The disastrous Iran-Iraq War of 1980-88, Saddam's invasion of Kuwait in 1990 and the U.S.-led war that ousted his forces from Kuwait in 1991 galvanized Iraqi exiles. In 1992, Chalabi and other exiles founded the Iraqi National Congress, a London-based umbrella coalition for groups seeking to oust Saddam.
By now, Chalabi was in regular contact with the Americans, though his actions were often unwelcome. In 1995, while receiving pay from the CIA in the Kurdish city of Irbil, Chalabi began an unauthorized — and unsuccessful — attack on Saddam's forces.
The fiasco led to nothing except a decision by Turkey to send troops into northern Iraq. The next year, Chalabi interfered with a CIA plot to topple Saddam. The coup attempt failed, about 150 fighters for the Iraqi National Congress were killed and Chalabi's relationship with the CIA never recovered.

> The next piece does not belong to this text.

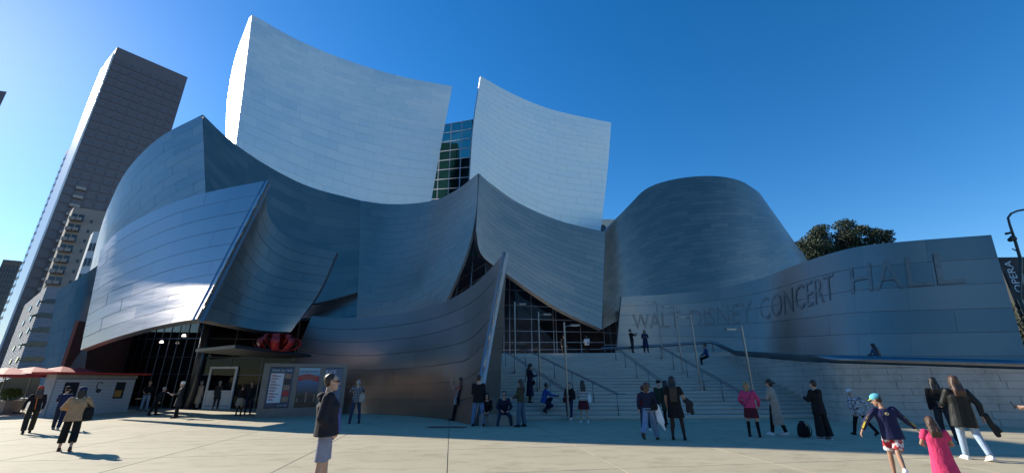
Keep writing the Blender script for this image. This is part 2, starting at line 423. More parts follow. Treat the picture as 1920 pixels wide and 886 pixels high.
# ------------------------------------------------------------------ unseen solid core added behind the sails to block sun and gaps
CORE = plain('sun_block_core', (0.16, 0.16, 0.17), 0.8)
def core():
    m = MB()
    m.box((-6 , 61 - 34, 8.2), (62, 20, 16.4))
    m.box((14, 50 - 34, 7), (26, 6, 14)); m.box((-30, 41 - 34, 10.5), (14, 6, 21))
    m.prism([(-26.2, 28.2 - 34), (-20, 26.6 - 34), (-16.0, 26.8 - 34), (-18, 30.6 - 34), (-20, 31 - 34), (-29.5, 31.2 - 34)], 6.16, 8.6)
    m.build('sun_block_core', CORE, HALL)
core()

# ------------------------------------------------------------------ glazing
def lerp(a, b, t): return a + (b - a) * t
def curtain(p00, p10, p11, p01, nx, ny, name='curtain_wall', label=None, glass=None, bar=0.05, par=None, fmat=None, off=Vector((0, 34, 0)), xs=None, zs=None):
    """p00 bottom left, p10 bottom right, p11 top right, p01 top left (world)"""
    p00, p10, p11, p01 = [Vector(p) - off for p in (p00, p10, p11, p01)]
    root = bpy.data.objects.new(name, None); COL.objects.link(root); root.parent = par or HALL
    if label: root['label'] = label
    xs = xs or [i / nx for i in range(nx + 1)]; zs = zs or [j / ny for j in range(ny + 1)]
    Q = lambda a, b: lerp(lerp(p00, p10, a), lerp(p01, p11, a), b)
    nrm = (p10 - p00).cross(p01 - p00).normalized()
    for a in xs:
        MB().tube([Q(a, 0), Q(a, 1)], bar, 4).build('mullion', fmat or FRAME, root)
    for b in zs:
        MB().tube([Q(0, b) + nrm * 0.012, Q(1, b) + nrm * 0.012], bar * 0.8, 4).build('transom', fmat or FRAME, root)
    for i in range(len(xs) - 1):
        for j in range(len(zs) - 1):
            q = [Q(xs[i], zs[j]), Q(xs[i + 1], zs[j]), Q(xs[i + 1], zs[j + 1]), Q(xs[i], zs[j + 1])]
            m = Matrix.Rotation(rng.gauss(0, 0.008), 3, 'Z'); c = sum(q, Vector()) / 4
            q = [c + m @ (k - c) for k in q]
            m_ = MB(); m_.add(q, [(0, 1, 2, 3)]); m_.build('pane', glass or GLASS, root)
    return root
INTW = plain('interior_wall', (0.17, 0.085, 0.07), 0.8)
INTF = plain('interior_floor', (0.16, 0.13, 0.11), 0.5)
cor = G(356, 766)
lft = Vector((-33, 37, 0)); rgt = Vector((-13.2, 30.5, 0))
def up(p, z): return Vector((p.x, p.y, z))
curtain(lft, cor, up(cor, 6.2), up(lft, 7.0), 9, 5, label='dark shop glazing left of the corner', fmat=FRAMED, bar=.04, zs=[0, .14, .36, .55, .76, 1])
curtain(cor, rgt, up(rgt, 5.9), up(cor, 6.2), 4, 4, label='dark shop glazing right of the corner', fmat=FRAMED, zs=[0, .36, .55, .76, 1])
m = MB(); m.tube([cor - Vector((0, 34.12, 0)), up(cor, 6.2) - Vector((0, 34.12, 0))], 0.28, 12); m.build('corner_column', FRAMED, HALL, smooth=True)
# room behind the glazing
m = MB()
for a, b in ((Vector((-34, 45, 0)), Vector((-17, 33, 0))), (Vector((-17, 33, 0)), Vector((-11.5, 32.5, 0))), (Vector((-31.5, 30.5, 0)), Vector((-33.3, 37, 0))), (Vector((-33.3, 37, 0)), Vector((-34, 45, 0)))):
    d = (b - a); n_ = Vector((-d.y, d.x, 0)).normalized() * 0.2
    m.hexa([hp(a), hp(b), hp(b + n_), hp(a + n_)], [hp(up(a, 6)), hp(up(b, 6)), hp(up(b + n_, 6)), hp(up(a + n_, 6))])
m.build('interior_wall', INTW, HALL)
MB().prism([(-34, 37 - 34), (cor.x, cor.y - 33.8), (-13, 30.6 - 34), (-8, 0), (-20, 3), (-34, 10)], 0.004, 0.012).build('interior_floor', INTF, HALL)
# reception ceiling over the glazing, closes the gap up to the sails
MB().prism([(-34, 37.2 - 34), (cor.x + .1, cor.y - 33.6), (-13, 30.8 - 34), (-12, -2), (-20, 3), (-34, 10)], 5.95, 6.15).build('interior_ceiling', BACK, HALL)
# shop door in the right glazing
DOORF = plain('white_door_frame', (0.62, 0.64, 0.66), 0.45)
da = lerp(cor, rgt, 0.10); db = lerp(cor, rgt, 0.32)
dn = (db - da).normalized(); dq = Vector((dn.y, -dn.x, 0)); drz = math.atan2(dn.y, dn.x)
droot = bpy.data.objects.new('shop_door', None); COL.objects.link(droot); droot.parent = HALL
droot.location = hp(da + dq * 0.10); droot.rotation_euler = (0, 0, drz)
DW, DH = (db - da).length, 2.75
for nm, c, d in (('door_frame', (0.07, 0, DH / 2), (0.14, 0.1, DH)), ('door_frame', (DW - .07, 0, DH / 2), (0.14, 0.1, DH)), ('door_frame', (DW / 2, 0.002, DH - .07), (DW - .28, 0.1, 0.14)), ('door_frame', (DW / 2, 0.002, 0.09), (DW - .28, 0.1, 0.18)), ('door_rail', (DW / 2, 0.003, 1.15), (DW - .28, 0.08, 0.07)), ('kick_panel', (DW / 2, 0.006, 0.66), (DW - .28, 0.03, 0.9))):
    MB().box(c, d).build(nm, DOORF, droot)
MB().box((DW / 2, 0.02, 1.9), (DW - .28, 0.012, 1.45)).build('pane', GLASS, droot)
# slit glazing between middle sweep and entrance sheet
curtain(P(800, 680, 34.5), P(915, 600, 33.2), P(905, 380, 33.6), P(872, 395, 34.6), 3, 11, label='tall slit of glazing beside the central peak', bar=0.06)
# entrance glazing
TZ = 3.56
e0, e1 = P(925, 662, 39), P(1135, 662, 36.8)
e0.z = e1.z = TZ
curtain(e0, e1, up(e1, 13), up(e0, 15), 7, 9, label='entrance glazing at the head of the stairs', xs=[0, .10, .155, .36, .56, .585, .80, 1], zs=[0, .07, .13, .22, .32, .43, .56, .7, .85, 1])
e2 = Vector((e1.x + 1.9, 35.4, TZ))
curtain(e1, e2, up(e2, 7.2), up(e1, 7.6), 4, 4, label='shaded side glazing of the entrance', bar=0.045)
m = MB(); m.box((4, 43.5 - 34, 9), (22, 0.3, 11)); m.build('interior_wall', INTW, HALL)
# folded blue-grey wall glimpsed inside the entrance
m = MB(); a = [P(925, 520, 41), P(1040, 640, 40), P(1130, 668, 40), P(925, 672, 41)]
m.add([hp(p) for p in a], [(0, 1, 2, 3)]); m.build('inner_screen', FRAME, HALL)
# glass tower between the two upper sails
TW = 53.0
g00, g10 = P(795, 430, TW), P(880, 430, TW - 1.5); g11, g01 = P(872, 237, TW - 1.5), P(828, 240, TW)
g01 = Vector((g00.x, g00.y, P(835, 238, TW).z)); g11 = Vector((g10.x, g10.y, P(868, 236, TW).z))
curtain(g00, g10, g11, g01, 4, 11, name='glass_lift_tower', label='green glass slot rising between the two upper sails', glass=GLASSG, bar=0.09)
g2 = Vector((g10.x + 3.2, TW + 5, g10.z))
curtain(g10, g2, Vector((g2.x, g2.y, g11.z)), g11, 2, 11, name='glass_lift_tower', label='right side of the green glass slot', glass=GLASSG, bar=0.09)
m = MB(); m.box(((g00.x + g10.x) / 2 - 0.8, TW + 2.5 - 34, 26), (3.0, 2.2, 19)); m.box(((g00.x + g10.x) / 2 + .5, TW + 3.8 - 34, 25), (7.0, 1.0, 18)); m.build('lift_shaft', plain('shaft_wall', (0.03, 0.09, 0.08), 0.6), HALL)

# ------------------------------------------------------------------ lettering on the long wall
def text_mesh(txt, size=1.0, extrude=0.0, space=1.0, res=2):
    c = bpy.data.curves.new('t', 'FONT'); c.body = txt; c.size = size; c.extrude = extrude
    c.resolution_u = res; c.space_character = space
    o = bpy.data.objects.new('t', c); COL.objects.link(o)
    dg = bpy.context.evaluated_depsgraph_get(); me = bpy.data.meshes.new_from_object(o.evaluated_get(dg))
    bpy.data.objects.remove(o); bpy.data.curves.remove(c); me.materials.clear(); return me
LETM = plain('letter_steel', (0.34, 0.250, 0.205), 0.50, 1.0, 0.15)
GRID = [(a, b, proj(WALLS.S(a, b))) for a in [i / 80 for i in range(81)] for b in [j / 30 for j in range(31)]]
def inv(u, v):
    a, b, _ = min(GRID, key=lambda g: (g[2][0] - u) ** 2 + (g[2][1] - v) ** 2)
    for _ in range(12):
        e = 1e-3; p = proj(WALLS.S(a, b)); pa = proj(WALLS.S(a + e, b)); pb = proj(WALLS.S(a, b + e))
        J = np.array([[(pa[0] - p[0]) / e, (pb[0] - p[0]) / e], [(pa[1] - p[1]) / e, (pb[1] - p[1]) / e]])
        d = np.linalg.solve(J, np.array([u - p[0], v - p[1]])); a += float(d[0]); b += float(d[1])
        a = min(max(a, 0), .998); b = min(max(b, 0), .998)
    return a, b
def wall_word(word, tl, bl, tr, br):
    """word on the wall: four photo bearings locate it on the curved surface"""
    A = [inv(*q) for q in (tl, bl, tr, br)]
    def W(x, y):
        t = (A[0][0] * (1 - x) + A[2][0] * x, A[0][1] * (1 - x) + A[2][1] * x)
        b = (A[1][0] * (1 - x) + A[3][0] * x, A[1][1] * (1 - x) + A[3][1] * x)
        return (b[0] * (1 - y) + t[0] * y, b[1] * (1 - y) + t[1] * y)
    full = text_mesh(word, 1.0); xs = [v.co.x for v in full.vertices]; x0, x1 = min(xs), max(xs)
    bpy.data.meshes.remove(full)
    pos = 0.0
    me = text_mesh(word, 1.0)
    bm = bmesh.new(); bm.from_mesh(me); bpy.data.meshes.remove(me)
    ys = [v.co.y for v in bm.verts]; y0, y1 = min(ys), max(ys)
    for k in range(1, 40):
        bmesh.ops.bisect_plane(bm, geom=bm.verts[:] + bm.edges[:] + bm.faces[:], plane_co=(x0 + (x1 - x0) * k / 40, 0, 0), plane_no=(1, 0, 0))
    for k in range(1, 5):
        bmesh.ops.bisect_plane(bm, geom=bm.verts[:] + bm.edges[:] + bm.faces[:], plane_co=(0, y0 + (y1 - y0) * k / 5, 0), plane_no=(0, 1, 0))
    # separate letters by connectivity
    seen = set(); isl = []
    for f0 in bm.faces:
        if f0 in seen: continue
        st = [f0]; seen.add(f0); cur = []
        while st:
            f = st.pop(); cur.append(f)
            for e in f.edges:
                for g in e.link_faces:
                    if g not in seen: seen.add(g); st.append(g)
        isl.append(cur)
    for cur in isl:
        ids = {}; vv = []; ff = []
        for f in cur:
            for vt in f.verts:
                if vt not in ids:
                    ids[vt] = len(vv); a, b = W((vt.co.x - x0) / (x1 - x0), (vt.co.y - y0) / (y1 - y0))
                    vv.append(hp(WALLS.pt(min(max(a, .001), .999), min(max(b, .001), .999), 0.078)))
            ff.append(tuple(ids[vt] for vt in f.verts))
        m_ = MB(); m_.add(vv, ff); m_.build('letter', LETM, WALLOB)
    bm.free()
wall_word('WALT', (1186, 589), (1188, 617), (1275, 582), (1277, 613))
wall_word('DISNEY', (1294, 581), (1296, 614), (1410, 563), (1412, 603))
wall_word('CONCERT', (1424, 560), (1426, 601), (1562, 511), (1566, 560))
wall_word('HALL', (1592, 501), (1596, 551), (1798, 470), (1812, 530))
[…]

In 2001, Chalabi again came under fire. A State Department audit found that the group had misspent $113,794, including $2,000 on membership fees for a Washington gym and $6,314 for oil paintings to decorate its offices. (A follow-up audit last year found that the group had made considerable progress in tightening controls.)
The U.S.-led overthrow of Saddam's government in 2003 gave Chalabi a chance to re-enter politics. The Americans named him to the 25-member Iraqi Governing Council. But images of toppled statues and cheering Iraqis quickly gave way to scenes of violent resistance to the occupying authorities, led by former members of the government, and to increasing sectarian violence.
Within a year of the war, the Americans cut off Chalabi. In May 2004, they stopped $335,000 monthly payments to the Iraqi National Congress, and days later they raided his Baghdad home.
Chalabi, for his part, attributed the problems in Iraq to the Americans for staying too long and for failing to immediately turn over power to Iraqis — even though most observers doubted that exiles like Chalabi, who had been away for 45 years, could have kept the country together on their own.
Moreover, Chalabi never developed a significant political base. In the December 2005 parliamentary elections, the first held under the country's new constitution, his Iraqi National Congress received about 30,000 votes, one-quarter of 1 percent of the 12 million ballots cast — not enough to put even a single lawmaker in the new Iraqi Parliament.
Chalabi was never widely trusted nor liked by ordinary Iraqis, for whom it was common knowledge that he had been convicted in absentia for fraud in Jordan in 1992, and sentenced to 22 years in prison, for embezzling almost $300 million from Petra Bank, which he had founded. (Chalabi, who fled Jordan before he could be arrested, said the charges were concocted by the Jordanian government under pressure from Saddam.)
Chalabi, who is survived by his wife, Leila Osseiran, and four children, may be remembered above all for a certain quality of relentlessness. As The Times journalist Michael R. Gordon and a retired general, Bernard E. Trainor, related in their 2012 book, members of the Iraqi Governing Council traveled to Washington in January 2004 for Bush's State of the Union address, his first since the invasion. Seated in the gallery, near the first lady, Laura Bush, was Chalabi.
The next morning, at a meeting of the National Security Council, Bush turned to Richard L. Armitage, the deputy secretary of state, and asked how Chalabi had managed to get in. No one could say.